Reviews

Review: Our Town (Royal Exchange, Manchester)

Thornton Wilder’s classic American play is revived by Sarah Frankcom at the Royal Exchange in Manchester

It must be a pretty daunting task for any director to find a new way into this timeless classic of American drama. Thornton Wilder was enthusiastically prescriptive in his directions for the staging and playing of his 1938 Pultizer Prize-winning baby: sec was the keyword: dry as a bone. No props, no fourth wall, no fuss. Perfect material then for the thousands of also-ran US high school productions of the past 80 years. And perfect for Manchester in 2017? Almost.

Sarah Frankcom's production opens by doing what the Exchange's space does so beautifully. Fly Davis' bare design not only eschews the fourth wall, it demolishes it and kicks it into touch. Audience and actors sit centre stage at functional tables on plastic chairs in a space that – fittingly – resembles a school gym. They chat and laugh, handbags by feet, house lights up. It's just the ice breaker that the Stage Manager (a wonderfully effortless Youssef Kerkour) in his pivotal role as chorus/narrator is looking for. He even invites us to get to know our neighbours in the stalls. We are everyman, everywoman, every one. This is most definitely Our Town. Big tick.
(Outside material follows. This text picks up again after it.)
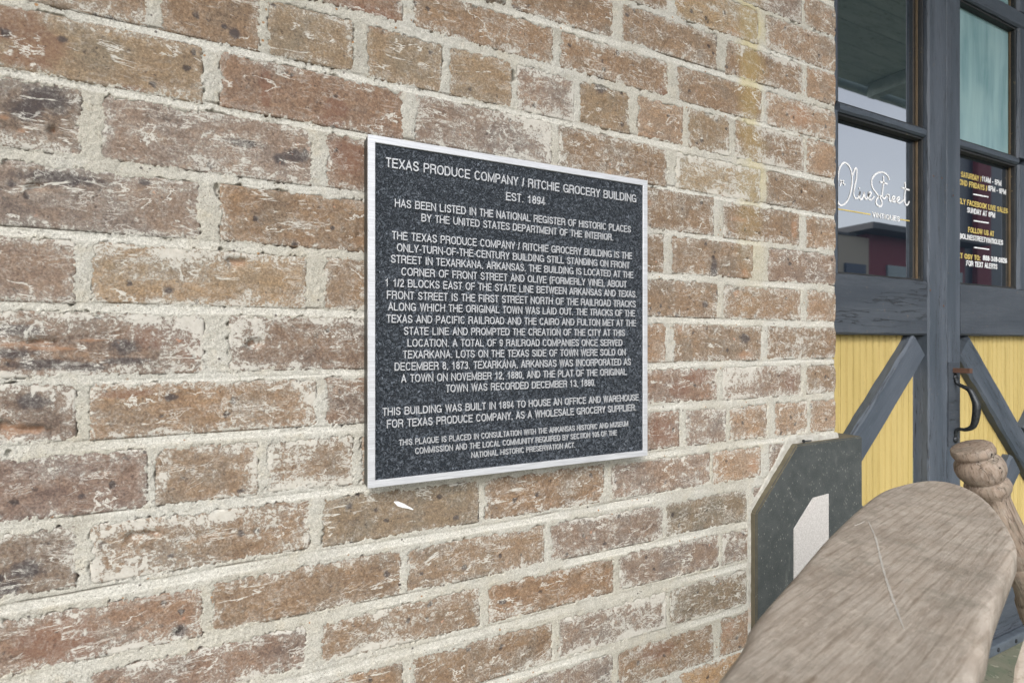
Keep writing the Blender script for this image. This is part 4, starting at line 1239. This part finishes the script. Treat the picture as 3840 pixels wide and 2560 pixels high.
# small studs on frames
for (x, z) in ((2.05, .55), (2.10, .55), (2.17, .5), (2.03, .17), (2.11, .12)):
    bm = bmesh.new(); lathe(bm, [(0, .0035), (.001, .0025)], Vector((x, FY - .0042, CAMZ + z)) - doorL.location, (0, -1, 0), 8)
    bm_obj("nail", bm, M_RUST, doorL)

# ------------------------------------------------------------------ weathered chair in front
t, c, bb = mat_raw_wood("grey_weathered_wood", (0.295, 0.25, 0.205), (0.385, 0.34, 0.29), (0.17, 0.13, 0.095), crackf=0.0)
# long pale scratch (a scrape in the wood, its own place on the board)
M_CREST = t.out(c, 0.8, bb, 0, 0.25)
t, c, bb = mat_raw_wood("brown_turned_wood", (0.22, 0.165, 0.125), (0.30, 0.24, 0.19), (0.075, 0.05, 0.034), ring=0.5, crackf=1.0, gr=0.85)
M_POST = t.out(c, 0.78, bb, 0, 0.25)
HB = 0.20
def on_board(xs, ys, h=HB):
    r = ray(xs, ys); t_ = -h / r[2]
    return Vector((r[0] * t_, r[1] * t_, CAMZ - h))
chair = thing("wooden_chair", (0.55, 0.30, 0.0), "weathered grey brown wooden chair with a wide rounded board and a turned knob post", "chair")
out_px = [(2700, 2517), (2818, 2325), (2977, 2147), (3108, 2000), (3242, 1879), (3312, 1834), (3389, 1811), (3465, 1799), (3548, 1804), (3625, 1825), (3689, 1860), (3746, 1917), (3790, 1985), (3813, 2041), (3797, 2096), (3727, 2268), (3695, 2408), (3657, 2560)]
OP = [on_board(*p) for p in out_px]
dv = (OP[4] - OP[0]).normalized()
OP = [OP[0] - dv * .38] + OP + [OP[-1] - dv * .36]
def catmull(P, n):
    Q = []
    for i in range(len(P) - 1):
        p0, p1, p2, p3 = P[max(0, i - 1)], P[i], P[i + 1], P[min(len(P) - 1, i + 2)]
        for k in range(n):
            u = k / n
            Q.append(0.5 * ((2 * p1) + (-p0 + p2) * u + (2 * p0 - 5 * p1 + 4 * p2 - p3) * u * u + (-p0 + 3 * p1 - 3 * p2 + p3) * u ** 3))
    Q.append(P[-1]); return Q
OC = catmull(OP, 5)
GRAIN = math.radians(-9.0)        # the grain runs a little across the board
ang = math.atan2(dv.y, dv.x) + GRAIN
Rm = Matrix.Rotation(-ang, 3, 'Z')
org = OP[9].copy()
loc2 = [Rm @ (p - org) for p in OC]
nP = len(loc2)
cen = sum(loc2, Vector()) / nP
def inset(d, z):
    res = []
    for i, p in enumerate(loc2):
        a, b = loc2[i - 1], loc2[(i + 1) % nP]
        tg = (b - a).normalized(); nrm = Vector((-tg.y, tg.x, 0))
        if nrm.dot(cen - p) < 0: nrm = -nrm
        q = p + nrm * d; res.append(Vector((q.x, q.y, z)))
    return res
bm = bmesh.new()
RR = .008; TK = .028
prof = [(RR * .7, -TK), (0, -TK + RR * .7)] + [(RR * (1 - math.cos(a)), -RR * (1 - math.sin(a))) for a in [math.pi / 2 * k / 5 for k in range(6)]] + [(RR * 1.25, 0.0)]
rings = [[bm.verts.new(q) for q in inset(d, z)] for d, z in prof]
for r0, r1 in zip(rings[:-1], rings[1:]):
    for k in range(nP): bm.faces.new((r0[k], r0[(k + 1) % nP], r1[(k + 1) % nP], r1[k]))
bm.faces.new(rings[0][::-1]); bm.faces.new(rings[-1])
bmesh.ops.triangulate(bm, faces=[f for f in bm.faces if len(f.verts) > 4])
crest = bm_obj("crest_board", bm, M_CREST, chair, org - chair.location, smooth=True)
crest.rotation_euler = (0, 0, ang)
M_SCR = flat("pale_scraped_wood", (0.41, 0.385, 0.35), 0.9)
def z4(px, py): return (2700 + px / 1.568, 1560 + py / 1.568)
def scratch(pts, w):
    P3 = catmull([on_board(*z4(*p), HB - .0003) for p in pts], 10)
    bm = bmesh.new(); prev = None
    rg = random.Random(3)
    for i, q in enumerate(P3):
        d = (P3[min(i + 1, len(P3) - 1)] - P3[max(i - 1, 0)]).normalized()
        u = i / (len(P3) - 1)
        n = Vector((-d.y, d.x, 0)) * w * rg.uniform(.35, 1.0) * min(1, 6 * (1 - u) + .1) * min(1, 6 * u + .2)
        a, b = bm.verts.new(q + n - chair.location), bm.verts.new(q - n - chair.location)
        if prev: bm.faces.new((prev[0], prev[1], b, a))
        prev = (a, b)
    r = bmesh.ops.extrude_face_region(bm, geom=bm.faces[:])
    for v in [e for e in r['geom'] if isinstance(e, bmesh.types.BMVert)]: v.co.z -= .0005
    bm_obj("scrape_mark", bm, M_SCR, chair)
scratch([(870, 612), (915, 715), (955, 880), (995, 1010), (1040, 1140), (1085, 1255)], .0011)
scratch([(790, 643), (820, 632), (850, 618)], .0007)
# turned post with knob
PD = 0.765
kz = PD / FPX / 1.568
def at_depth(xs, ys, d):
    r = ray(xs, ys); return Vector((r[0], r[1], r[2])) * (d / FPX) + Vector((0, 0, CAMZ))
A0 = at_depth(*z4(1490, 215), PD); A1 = at_depth(*z4(1490 + .42 * 900, 1115), PD)
ax = (A1 - A0).normalized()
prof = [(-40, 20), (-40, 108), (-33, 117), (-5, 122), (14, 116), (20, 104), (26, 102), (34, 112), (60, 132), (92, 140), (125, 136), (158, 118), (170, 108), (174, 104), (178, 110), (196, 124), (222, 128), (246, 118), (258, 108), (264, 104), (272, 100), (300, 92),
        (380, 94), (480, 100), (600, 110), (690, 112), (696, 106), (702, 110), (740, 112), (790, 98), (860, 88), (920, 96), (944, 108), (948, 102), (954, 110), (1050, 118), (1200, 104), (1500, 92), (2200, 88), (3560, 80)]
bm = bmesh.new()
lathe(bm, [(a_ * kz, r * kz * .88) for a_, r in prof], (0, 0, 0), (1, 0, 0), 40)
# drying cracks: narrow grooves cut into the turning
for v in bm.verts:
    rr = math.hypot(v.co.y, v.co.z)
    if rr > 1e-4:
        n = 1 + .004 * math.sin(5 * v.co.x / .05 + 3 * math.atan2(v.co.z, v.co.y))
        v.co.y *= n; v.co.z *= n
post = bm_obj("turned_post", bm, M_POST, chair, A0 - chair.location, smooth=True)
post.rotation_euler = ax.to_track_quat('X', 'Z').to_euler()
# dark split running down the knob
M_DARK = flat("dark_split", (0.02, 0.014, 0.01), 0.95)
# lower board edge at the right border
q0 = at_depth(3846, 2378, .5); q1 = at_depth(3806, 2500, .5); q2 = at_depth(3792, 2640, .5)
bm = bmesh.new()
lat = Vector((SF, -CF, 0))
prev = None
for q in (q0 + (q0 - q1) * 1.2, q0, q1, q2, q2 + (q2 - q1) * 1.0):
    r = [bm.verts.new(q + lat * a - Vector((0, 0, b)) + Vector((CF, SF, 0)) * c_ - chair.location) for a, b, c_ in ((0, 0, 0), (.09, 0, 0), (.10, 0, .03), (.035, 0, .03))]
    if prev:
        for k in range(4): bm.faces.new((prev[k], prev[(k + 1) % 4], r[(k + 1) % 4], r[k]))
    else: bm.faces.new(r[::-1])
    prev = r
bm.faces.new(prev)
bm_obj("lower_board", bm, M_CREST, chair)

# ------------------------------------------------------------------ porch roof over the pavement and the far side of the street (seen in the glass)
CZ = CAMZ + 2.68
M_SOFF = mat_wood_paint("soffit_paint", (0.40, 0.50, 0.49), (0.50, 0.60, 0.58))
can = thing("porch_roof", (2.0, -0.4, CZ), "grey green timber porch roof projecting over the pavement, mirrored in the door glass", "porch roof")
for k in range(11):
    y1 = WY + .23 - k * .215
    box("soffit_board", can, M_SOFF, -5.5, 12.0, y1 - .213, y1, CZ, CZ + .025, .004, 1)
for k in range(7):
    xx = -4.6 + k * 2.6
    box("beam", can, M_SOFF, xx, xx + .12, -1.36, WY - .05, CZ - .14, CZ - .001, .006, 1)
box("fascia", can, M_SOFF, -5.5, 12.0, -1.46, -1.42, CZ - .06, CZ + .16, .006, 1)

M_RED = flat("dark_red_wall_paint", (0.20, 0.022, 0.035), 0.7)
M_BEIGE = flat("beige_render", (0.42, 0.37, 0.29), 0.85)
M_ROOF = flat("dark_roof_metal", (0.06, 0.06, 0.065), 0.6)
M_TEAL = flat("shop_glass", (0.14, 0.20, 0.22), 0.2)
M_NAVY = flat("navy_door_paint", (0.03, 0.045, 0.09), 0.5)
yb = -10.0
M_DKNAVY = flat("dark_navy_facade", (0.018, 0.026, 0.045), 0.4)
rb_ = thing("red_building", (25.0, yb - 3, -.35), "dark red shop building with teal glazing across the street, mirrored in the door glass", "building")
box("wall", rb_, M_RED, 20.4, 27.2, yb - 6, yb, -.35, 5.1)
box("roof", rb_, M_ROOF, 19.6, 27.6, yb - 6.6, yb + .7, 5.1, 5.32)
for (a, b) in ((21.6, 24.4), (24.9, 26.9)):
    w = box("window", rb_, M_TEAL, a, b, yb - .02, yb + .06, .2, 4.0)
    box("window_frame", rb_, M_RED, (a + b) / 2 - .05, (a + b) / 2 + .05, yb + .061, yb + .1, .2, 4.0)
nb_ = thing("navy_building", (36.0, yb - 3, -.35), "tall dark navy building with a red pilaster, mirrored in the right door's glass", "building")
box("wall", nb_, M_DKNAVY, 27.3, 50.0, yb - 1.6, yb - .2, -.35, 12.0)
box("pilaster", nb_, M_RED, 28.3, 29.4, yb - .25, yb, -.35, 11.5)
for k in range(3):
    box("window", nb_, M_TEAL, 31.0 + k * 3, 32.6 + k * 3, yb - .25, yb - .15, 1.0, 3.4)
bb_ = thing("beige_building", (15.0, yb - 3, -.35), "low beige rendered building with a navy door across the street, mirrored in the door glass", "building")
box("wall", bb_, M_BEIGE, 8.0, 20.38, yb - 6, yb + .1, -.35, 4.9)
box("roof", bb_, M_ROOF, 7.8, 19.55, yb - 6.2, yb + .15, 4.9, 4.98)
box("door", bb_, M_NAVY, 18.9, 20.1, yb + .1, yb + .18, -.35, 3.9)
box("window", bb_, M_TEAL, 13.0, 16.5, yb + .1, yb + .16, .8, 3.0)
print("bricks", len(bricks), "tris approx", len(quads) * 2)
The play's perfection, however, isn't ever found in stagey gimmicks, but in the text's simplistic, forensic evocation of a daily life that goes unnoticed; how every one of us behaves around the mundanity of waking, eating and sleeping each day on this earth. How life slips by and death creeps up, and how it gets too late way too quickly.

We're in small town America, Grover's Corners to be (fictionally) precise, at the turn of the last century, but of course we're really in 21st century Manchester. Watching the lives and love of teenage sweethearts Emily Webb (Norah Lopez Holden) and George Gibbs (Patrick Elue) unfold, it's you and me we're spying on, and ultimately, in the third act, it's you, not the cold dead Emily, who begs her graveside neighbours to let her relive one day, so she can taste life properly this time. She chooses her 12th birthday, aching for the touch of her mother one final time.

It's easy as it reaches its climax for Our Town to fall into a hyperbolic trap, to tumble down a rabbit hole of whimsy and melodrama, and this production avoids that, but as it does it misses – by a whisker – the emotional G-spot, the place where stomachs turn and hearts are broken. It should be devastating, but it's not. There's simply a tad too much theatre going on, a knowing self-awareness that partially clouds the evisceration of the characters, allowing us, the audience, an emotional get-out clause. I wanted to feel more, to feel raw.

Not the perfect Our Town for Manchester then, not this time round. Pretty darned close though.

Our Town runs at Royal Exchange Manchester until 14 October.